7. Goddess Athena Served as Protector of Heroes in Greek Mythology
Athena played a crucial role in numerous Greek myths as a guide and advisor of demi-gods and mortal heroes. Athena helped Jason in the construction of the Argo and Perseus in his quest to kill Medusa (Apollodorus, Bibliotheca I.IX.XVI). In Pindar’s Olympian Odes, Bellerophon was able to tame Pegasus through Athena’s help (Olympian Ode XIII.70-80). Many depictions of Hercules’ labors include Athena as a guide and helper of the hero.
Perseus, another hero favored by Athena, slew Medusa and decapitated her (Hesiod, Theogony Lines 280-285). For this task, he used a mirror given to him by the goddess. This allowed him to fight the monster without looking at her face. As a thank you, Perseus gave the goddess Medusa’s head. Athena then used the head on her shield (or aegis) to scare her opponents. The goddess is often portrayed in art with the head of a Gorgon either on her armor or her shield.
Diomedes, throughout the Iliad, is seen as highly favored by the goddess Athena. In Book V (V.120-135), Athena reveals herself to the hero without a disguise, something that she did not even do for her favorite Odysseus in The Odyssey. As mentioned previously, the goddess gave the hero super strength in order to slaughter his opponents.

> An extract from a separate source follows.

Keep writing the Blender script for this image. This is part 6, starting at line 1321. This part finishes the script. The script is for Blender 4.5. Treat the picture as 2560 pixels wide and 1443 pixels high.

Athena is perhaps most famous for her relationship with Odysseus, the Greek king of Ithaca, who served as a primary strategist for the Achaeans during the Trojan War. The goddess was said to be impressed by Odysseus’s wit and strategic thought. In The Odyssey, Athena plays a major role in guiding Odysseus back home (I.44-55), ensuring that he is reunited with his wife and son.